## INSTRUCTIONS FOR THE TASK
Reproduce the full listing that appears beneath this instruction exactly.

## DATA PROVIDED
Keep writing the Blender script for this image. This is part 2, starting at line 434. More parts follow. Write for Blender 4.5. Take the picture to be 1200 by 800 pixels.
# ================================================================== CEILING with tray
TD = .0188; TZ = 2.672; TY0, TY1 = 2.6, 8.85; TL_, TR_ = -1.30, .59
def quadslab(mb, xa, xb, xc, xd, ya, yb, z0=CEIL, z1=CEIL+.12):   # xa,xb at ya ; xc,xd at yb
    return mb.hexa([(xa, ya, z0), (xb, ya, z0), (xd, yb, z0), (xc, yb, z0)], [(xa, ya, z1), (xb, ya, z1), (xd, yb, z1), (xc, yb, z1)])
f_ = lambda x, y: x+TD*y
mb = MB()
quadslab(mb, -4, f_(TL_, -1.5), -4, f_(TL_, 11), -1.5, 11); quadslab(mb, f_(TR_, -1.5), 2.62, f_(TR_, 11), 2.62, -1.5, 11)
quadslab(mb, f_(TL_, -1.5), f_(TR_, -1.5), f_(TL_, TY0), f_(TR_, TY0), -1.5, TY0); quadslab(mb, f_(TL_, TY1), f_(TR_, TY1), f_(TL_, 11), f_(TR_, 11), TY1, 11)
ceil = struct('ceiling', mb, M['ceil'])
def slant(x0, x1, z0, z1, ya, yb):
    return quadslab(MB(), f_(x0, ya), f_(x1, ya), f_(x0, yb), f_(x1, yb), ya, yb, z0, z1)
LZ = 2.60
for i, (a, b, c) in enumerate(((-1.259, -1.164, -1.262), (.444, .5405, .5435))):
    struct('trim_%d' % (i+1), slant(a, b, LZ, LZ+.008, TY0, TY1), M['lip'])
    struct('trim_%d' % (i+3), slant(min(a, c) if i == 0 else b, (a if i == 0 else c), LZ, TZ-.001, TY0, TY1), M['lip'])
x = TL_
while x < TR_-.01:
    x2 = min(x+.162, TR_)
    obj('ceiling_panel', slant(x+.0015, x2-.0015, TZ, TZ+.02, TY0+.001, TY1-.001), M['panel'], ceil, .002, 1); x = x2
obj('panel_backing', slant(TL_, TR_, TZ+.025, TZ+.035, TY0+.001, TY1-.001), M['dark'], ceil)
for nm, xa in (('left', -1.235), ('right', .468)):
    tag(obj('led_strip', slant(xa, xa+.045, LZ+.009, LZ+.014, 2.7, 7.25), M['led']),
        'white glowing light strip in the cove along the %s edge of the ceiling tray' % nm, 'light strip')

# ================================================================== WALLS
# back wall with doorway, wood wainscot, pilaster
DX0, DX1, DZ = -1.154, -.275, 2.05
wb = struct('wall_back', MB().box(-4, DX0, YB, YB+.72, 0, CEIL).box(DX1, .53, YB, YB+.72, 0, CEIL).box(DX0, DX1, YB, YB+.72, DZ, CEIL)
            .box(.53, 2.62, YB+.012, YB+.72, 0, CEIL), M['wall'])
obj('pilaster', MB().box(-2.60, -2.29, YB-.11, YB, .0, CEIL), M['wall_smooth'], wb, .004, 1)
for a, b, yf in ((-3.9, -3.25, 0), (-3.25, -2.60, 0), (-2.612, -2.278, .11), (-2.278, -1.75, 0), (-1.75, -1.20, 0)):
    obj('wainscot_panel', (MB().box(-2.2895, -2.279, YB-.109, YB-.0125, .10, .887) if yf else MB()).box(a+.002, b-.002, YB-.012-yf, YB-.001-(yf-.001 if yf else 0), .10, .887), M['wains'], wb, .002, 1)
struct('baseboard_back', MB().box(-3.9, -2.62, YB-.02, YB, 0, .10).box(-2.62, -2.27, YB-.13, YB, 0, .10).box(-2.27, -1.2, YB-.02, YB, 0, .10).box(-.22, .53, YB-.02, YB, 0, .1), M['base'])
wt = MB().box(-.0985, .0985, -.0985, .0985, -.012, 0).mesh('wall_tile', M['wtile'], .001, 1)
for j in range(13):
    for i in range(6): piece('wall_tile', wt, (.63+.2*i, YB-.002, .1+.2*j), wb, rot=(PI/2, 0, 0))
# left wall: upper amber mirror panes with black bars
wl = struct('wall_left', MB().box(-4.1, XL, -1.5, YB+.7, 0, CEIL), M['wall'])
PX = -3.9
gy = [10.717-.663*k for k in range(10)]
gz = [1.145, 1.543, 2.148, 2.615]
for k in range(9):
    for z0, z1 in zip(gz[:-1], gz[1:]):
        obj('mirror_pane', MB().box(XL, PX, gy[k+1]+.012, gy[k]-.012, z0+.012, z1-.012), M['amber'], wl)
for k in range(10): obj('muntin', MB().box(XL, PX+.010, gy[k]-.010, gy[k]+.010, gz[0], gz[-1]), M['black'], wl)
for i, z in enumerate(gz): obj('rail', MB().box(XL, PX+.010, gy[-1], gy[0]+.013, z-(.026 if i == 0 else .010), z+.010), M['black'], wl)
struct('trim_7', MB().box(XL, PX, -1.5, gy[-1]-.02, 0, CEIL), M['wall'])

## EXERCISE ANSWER
Keep writing the Blender script for this image. This is part 2, starting at line 434. More parts follow. Write for Blender 4.5. Take the picture to be 1200 by 800 pixels.
# ================================================================== CEILING with tray
TD = .0188; TZ = 2.672; TY0, TY1 = 2.6, 8.85; TL_, TR_ = -1.30, .59
def quadslab(mb, xa, xb, xc, xd, ya, yb, z0=CEIL, z1=CEIL+.12):   # xa,xb at ya ; xc,xd at yb
    return mb.hexa([(xa, ya, z0), (xb, ya, z0), (xd, yb, z0), (xc, yb, z0)], [(xa, ya, z1), (xb, ya, z1), (xd, yb, z1), (xc, yb, z1)])
f_ = lambda x, y: x+TD*y
mb = MB()
quadslab(mb, -4, f_(TL_, -1.5), -4, f_(TL_, 11), -1.5, 11); quadslab(mb, f_(TR_, -1.5), 2.62, f_(TR_, 11), 2.62, -1.5, 11)
quadslab(mb, f_(TL_, -1.5), f_(TR_, -1.5), f_(TL_, TY0), f_(TR_, TY0), -1.5, TY0); quadslab(mb, f_(TL_, TY1), f_(TR_, TY1), f_(TL_, 11), f_(TR_, 11), TY1, 11)
ceil = struct('ceiling', mb, M['ceil'])
def slant(x0, x1, z0, z1, ya, yb):
    return quadslab(MB(), f_(x0, ya), f_(x1, ya), f_(x0, yb), f_(x1, yb), ya, yb, z0, z1)
LZ = 2.60
for i, (a, b, c) in enumerate(((-1.259, -1.164, -1.262), (.444, .5405, .5435))):
    struct('trim_%d' % (i+1), slant(a, b, LZ, LZ+.008, TY0, TY1), M['lip'])
    struct('trim_%d' % (i+3), slant(min(a, c) if i == 0 else b, (a if i == 0 else c), LZ, TZ-.001, TY0, TY1), M['lip'])
x = TL_
while x < TR_-.01:
    x2 = min(x+.162, TR_)
    obj('ceiling_panel', slant(x+.0015, x2-.0015, TZ, TZ+.02, TY0+.001, TY1-.001), M['panel'], ceil, .002, 1); x = x2
obj('panel_backing', slant(TL_, TR_, TZ+.025, TZ+.035, TY0+.001, TY1-.001), M['dark'], ceil)
for nm, xa in (('left', -1.235), ('right', .468)):
    tag(obj('led_strip', slant(xa, xa+.045, LZ+.009, LZ+.014, 2.7, 7.25), M['led']),
        'white glowing light strip in the cove along the %s edge of the ceiling tray' % nm, 'light strip')

# ================================================================== WALLS
# back wall with doorway, wood wainscot, pilaster
DX0, DX1, DZ = -1.154, -.275, 2.05
wb = struct('wall_back', MB().box(-4, DX0, YB, YB+.72, 0, CEIL).box(DX1, .53, YB, YB+.72, 0, CEIL).box(DX0, DX1, YB, YB+.72, DZ, CEIL)
            .box(.53, 2.62, YB+.012, YB+.72, 0, CEIL), M['wall'])
obj('pilaster', MB().box(-2.60, -2.29, YB-.11, YB, .0, CEIL), M['wall_smooth'], wb, .004, 1)
for a, b, yf in ((-3.9, -3.25, 0), (-3.25, -2.60, 0), (-2.612, -2.278, .11), (-2.278, -1.75, 0), (-1.75, -1.20, 0)):
    obj('wainscot_panel', (MB().box(-2.2895, -2.279, YB-.109, YB-.0125, .10, .887) if yf else MB()).box(a+.002, b-.002, YB-.012-yf, YB-.001-(yf-.001 if yf else 0), .10, .887), M['wains'], wb, .002, 1)
struct('baseboard_back', MB().box(-3.9, -2.62, YB-.02, YB, 0, .10).box(-2.62, -2.27, YB-.13, YB, 0, .10).box(-2.27, -1.2, YB-.02, YB, 0, .10).box(-.22, .53, YB-.02, YB, 0, .1), M['base'])
wt = MB().box(-.0985, .0985, -.0985, .0985, -.012, 0).mesh('wall_tile', M['wtile'], .001, 1)
for j in range(13):
    for i in range(6): piece('wall_tile', wt, (.63+.2*i, YB-.002, .1+.2*j), wb, rot=(PI/2, 0, 0))
# left wall: upper amber mirror panes with black bars
wl = struct('wall_left', MB().box(-4.1, XL, -1.5, YB+.7, 0, CEIL), M['wall'])
PX = -3.9
gy = [10.717-.663*k for k in range(10)]
gz = [1.145, 1.543, 2.148, 2.615]
for k in range(9):
    for z0, z1 in zip(gz[:-1], gz[1:]):
        obj('mirror_pane', MB().box(XL, PX, gy[k+1]+.012, gy[k]-.012, z0+.012, z1-.012), M['amber'], wl)
for k in range(10): obj('muntin', MB().box(XL, PX+.010, gy[k]-.010, gy[k]+.010, gz[0], gz[-1]), M['black'], wl)
for i, z in enumerate(gz): obj('rail', MB().box(XL, PX+.010, gy[-1], gy[0]+.013, z-(.026 if i == 0 else .010), z+.010), M['black'], wl)
struct('trim_7', MB().box(XL, PX, -1.5, gy[-1]-.02, 0, CEIL), M['wall'])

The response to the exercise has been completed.